___ DATA ___
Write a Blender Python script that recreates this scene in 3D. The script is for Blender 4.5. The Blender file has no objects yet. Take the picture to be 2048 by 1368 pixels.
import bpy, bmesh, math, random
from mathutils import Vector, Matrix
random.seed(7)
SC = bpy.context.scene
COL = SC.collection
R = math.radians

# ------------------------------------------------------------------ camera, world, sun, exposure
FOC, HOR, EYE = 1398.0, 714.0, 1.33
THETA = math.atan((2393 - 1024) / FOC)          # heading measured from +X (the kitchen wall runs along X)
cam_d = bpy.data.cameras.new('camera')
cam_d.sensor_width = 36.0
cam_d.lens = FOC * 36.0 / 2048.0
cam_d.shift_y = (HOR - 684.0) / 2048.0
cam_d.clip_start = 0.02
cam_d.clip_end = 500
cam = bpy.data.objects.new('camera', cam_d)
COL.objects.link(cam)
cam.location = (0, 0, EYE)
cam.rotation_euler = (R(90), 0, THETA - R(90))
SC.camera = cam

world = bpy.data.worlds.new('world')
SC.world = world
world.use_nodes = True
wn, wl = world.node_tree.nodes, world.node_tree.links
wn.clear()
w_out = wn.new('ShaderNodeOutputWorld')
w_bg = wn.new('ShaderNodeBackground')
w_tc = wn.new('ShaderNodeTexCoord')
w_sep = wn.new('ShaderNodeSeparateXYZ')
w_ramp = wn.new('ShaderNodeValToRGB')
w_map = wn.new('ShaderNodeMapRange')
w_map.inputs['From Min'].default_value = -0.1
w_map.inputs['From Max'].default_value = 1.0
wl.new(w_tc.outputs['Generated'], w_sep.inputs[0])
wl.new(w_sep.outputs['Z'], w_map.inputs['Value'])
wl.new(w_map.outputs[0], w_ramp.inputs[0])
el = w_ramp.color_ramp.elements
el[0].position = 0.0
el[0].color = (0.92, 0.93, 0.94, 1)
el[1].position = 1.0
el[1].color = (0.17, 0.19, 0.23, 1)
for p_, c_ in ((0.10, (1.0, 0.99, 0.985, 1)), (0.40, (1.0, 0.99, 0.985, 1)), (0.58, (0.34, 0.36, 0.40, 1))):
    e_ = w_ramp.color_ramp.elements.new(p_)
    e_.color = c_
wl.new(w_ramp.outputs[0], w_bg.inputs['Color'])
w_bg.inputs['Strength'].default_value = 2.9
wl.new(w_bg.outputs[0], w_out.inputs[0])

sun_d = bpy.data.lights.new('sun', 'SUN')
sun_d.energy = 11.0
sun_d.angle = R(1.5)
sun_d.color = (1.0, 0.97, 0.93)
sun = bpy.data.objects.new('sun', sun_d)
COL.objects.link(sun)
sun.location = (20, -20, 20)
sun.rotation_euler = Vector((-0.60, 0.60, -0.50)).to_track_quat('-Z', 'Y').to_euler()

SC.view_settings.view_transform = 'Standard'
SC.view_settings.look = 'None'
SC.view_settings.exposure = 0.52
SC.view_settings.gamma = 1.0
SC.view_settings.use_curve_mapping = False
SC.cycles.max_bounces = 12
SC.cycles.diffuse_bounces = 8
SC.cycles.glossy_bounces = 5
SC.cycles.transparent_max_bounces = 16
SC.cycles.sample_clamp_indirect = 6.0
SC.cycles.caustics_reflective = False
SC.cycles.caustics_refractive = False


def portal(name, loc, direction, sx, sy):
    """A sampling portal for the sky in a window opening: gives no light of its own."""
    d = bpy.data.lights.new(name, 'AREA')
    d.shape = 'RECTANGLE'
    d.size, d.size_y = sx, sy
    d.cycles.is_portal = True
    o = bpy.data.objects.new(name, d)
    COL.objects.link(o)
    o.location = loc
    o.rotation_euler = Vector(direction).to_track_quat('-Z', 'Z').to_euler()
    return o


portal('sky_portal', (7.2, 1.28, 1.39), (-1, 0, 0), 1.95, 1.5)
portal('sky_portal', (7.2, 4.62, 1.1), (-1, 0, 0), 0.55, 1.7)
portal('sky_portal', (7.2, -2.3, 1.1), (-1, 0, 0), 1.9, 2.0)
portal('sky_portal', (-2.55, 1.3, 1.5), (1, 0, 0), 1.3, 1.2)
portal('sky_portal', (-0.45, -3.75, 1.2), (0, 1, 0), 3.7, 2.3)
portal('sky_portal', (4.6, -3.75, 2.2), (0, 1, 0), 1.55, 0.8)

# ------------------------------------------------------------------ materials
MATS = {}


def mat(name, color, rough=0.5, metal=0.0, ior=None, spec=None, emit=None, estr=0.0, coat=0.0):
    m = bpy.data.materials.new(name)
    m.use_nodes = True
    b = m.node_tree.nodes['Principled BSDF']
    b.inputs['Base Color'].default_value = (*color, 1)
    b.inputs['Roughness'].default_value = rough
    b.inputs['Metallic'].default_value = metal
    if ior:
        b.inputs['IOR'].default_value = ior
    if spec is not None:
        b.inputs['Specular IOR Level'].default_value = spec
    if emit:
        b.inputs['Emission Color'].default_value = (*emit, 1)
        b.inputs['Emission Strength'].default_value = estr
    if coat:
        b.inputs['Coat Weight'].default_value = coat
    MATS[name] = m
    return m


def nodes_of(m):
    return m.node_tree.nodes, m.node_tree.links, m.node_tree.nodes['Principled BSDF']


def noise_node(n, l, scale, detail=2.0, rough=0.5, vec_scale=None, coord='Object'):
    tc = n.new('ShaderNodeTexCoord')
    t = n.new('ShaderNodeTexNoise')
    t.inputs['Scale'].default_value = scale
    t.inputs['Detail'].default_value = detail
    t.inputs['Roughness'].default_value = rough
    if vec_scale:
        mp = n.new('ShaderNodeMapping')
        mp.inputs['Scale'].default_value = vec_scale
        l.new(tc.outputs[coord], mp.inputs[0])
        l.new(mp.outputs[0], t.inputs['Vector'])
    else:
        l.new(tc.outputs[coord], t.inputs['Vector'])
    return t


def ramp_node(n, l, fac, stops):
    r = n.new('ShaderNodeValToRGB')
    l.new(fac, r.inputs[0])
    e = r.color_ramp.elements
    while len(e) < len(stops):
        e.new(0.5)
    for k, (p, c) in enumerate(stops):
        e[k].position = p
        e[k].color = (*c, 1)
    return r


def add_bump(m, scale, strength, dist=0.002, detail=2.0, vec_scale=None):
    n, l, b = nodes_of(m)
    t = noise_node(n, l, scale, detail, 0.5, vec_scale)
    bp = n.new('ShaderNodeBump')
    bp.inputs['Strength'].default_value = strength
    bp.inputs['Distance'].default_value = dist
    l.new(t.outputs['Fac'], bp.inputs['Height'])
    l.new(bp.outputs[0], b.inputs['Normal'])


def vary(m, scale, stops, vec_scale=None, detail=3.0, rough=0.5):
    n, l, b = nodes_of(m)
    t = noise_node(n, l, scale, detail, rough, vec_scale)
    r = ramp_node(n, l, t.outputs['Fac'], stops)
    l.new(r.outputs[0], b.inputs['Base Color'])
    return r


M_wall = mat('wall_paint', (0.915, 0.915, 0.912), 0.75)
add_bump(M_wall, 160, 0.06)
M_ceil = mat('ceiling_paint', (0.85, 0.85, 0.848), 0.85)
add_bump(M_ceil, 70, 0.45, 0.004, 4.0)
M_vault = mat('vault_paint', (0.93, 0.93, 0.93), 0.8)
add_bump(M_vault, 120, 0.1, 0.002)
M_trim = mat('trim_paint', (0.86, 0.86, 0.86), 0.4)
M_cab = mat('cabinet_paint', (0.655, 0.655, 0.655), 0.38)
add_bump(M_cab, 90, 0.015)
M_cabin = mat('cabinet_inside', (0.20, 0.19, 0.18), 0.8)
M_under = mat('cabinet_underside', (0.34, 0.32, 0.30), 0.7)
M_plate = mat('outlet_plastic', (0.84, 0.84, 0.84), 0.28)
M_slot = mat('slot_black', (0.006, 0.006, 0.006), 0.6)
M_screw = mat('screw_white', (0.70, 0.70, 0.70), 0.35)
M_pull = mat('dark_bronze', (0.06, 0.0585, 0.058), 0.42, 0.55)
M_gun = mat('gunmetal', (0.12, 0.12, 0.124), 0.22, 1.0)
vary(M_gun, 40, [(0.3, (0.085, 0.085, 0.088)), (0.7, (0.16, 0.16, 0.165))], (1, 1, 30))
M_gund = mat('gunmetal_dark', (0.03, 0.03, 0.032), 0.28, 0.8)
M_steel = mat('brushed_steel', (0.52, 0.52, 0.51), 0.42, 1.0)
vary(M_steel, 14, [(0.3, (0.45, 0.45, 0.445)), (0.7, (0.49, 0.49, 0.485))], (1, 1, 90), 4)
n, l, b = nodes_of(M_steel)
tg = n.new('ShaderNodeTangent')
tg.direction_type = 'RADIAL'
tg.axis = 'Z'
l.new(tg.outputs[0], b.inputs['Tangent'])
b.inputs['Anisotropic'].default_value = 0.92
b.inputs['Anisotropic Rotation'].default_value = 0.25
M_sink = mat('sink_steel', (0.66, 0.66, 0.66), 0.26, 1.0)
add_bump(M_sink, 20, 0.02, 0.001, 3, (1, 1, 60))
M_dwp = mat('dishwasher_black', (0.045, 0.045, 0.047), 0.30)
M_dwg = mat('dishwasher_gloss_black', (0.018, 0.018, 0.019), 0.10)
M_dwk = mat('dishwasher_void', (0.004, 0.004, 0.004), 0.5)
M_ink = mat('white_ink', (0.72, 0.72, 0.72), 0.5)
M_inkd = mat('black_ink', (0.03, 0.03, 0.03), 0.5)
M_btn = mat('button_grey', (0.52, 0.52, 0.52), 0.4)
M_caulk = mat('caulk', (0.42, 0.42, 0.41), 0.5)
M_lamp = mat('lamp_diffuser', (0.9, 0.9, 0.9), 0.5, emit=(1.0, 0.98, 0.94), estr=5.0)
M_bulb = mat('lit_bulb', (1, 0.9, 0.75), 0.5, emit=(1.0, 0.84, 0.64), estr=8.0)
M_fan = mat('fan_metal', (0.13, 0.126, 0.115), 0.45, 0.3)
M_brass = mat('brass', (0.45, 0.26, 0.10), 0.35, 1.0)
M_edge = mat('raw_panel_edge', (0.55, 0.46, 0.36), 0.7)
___
WRITTEN REQUEST - All lines from the beginning of the material above through the one with "SC.camera = cam" need to be returned exactly; please return those and only those.

EXERCISE OUTPUT -
Write a Blender Python script that recreates this scene in 3D. The script is for Blender 4.5. The Blender file has no objects yet. Take the picture to be 2048 by 1368 pixels.
import bpy, bmesh, math, random
from mathutils import Vector, Matrix
random.seed(7)
SC = bpy.context.scene
COL = SC.collection
R = math.radians

# ------------------------------------------------------------------ camera, world, sun, exposure
FOC, HOR, EYE = 1398.0, 714.0, 1.33
THETA = math.atan((2393 - 1024) / FOC)          # heading measured from +X (the kitchen wall runs along X)
cam_d = bpy.data.cameras.new('camera')
cam_d.sensor_width = 36.0
cam_d.lens = FOC * 36.0 / 2048.0
cam_d.shift_y = (HOR - 684.0) / 2048.0
cam_d.clip_start = 0.02
cam_d.clip_end = 500
cam = bpy.data.objects.new('camera', cam_d)
COL.objects.link(cam)
cam.location = (0, 0, EYE)
cam.rotation_euler = (R(90), 0, THETA - R(90))
SC.camera = cam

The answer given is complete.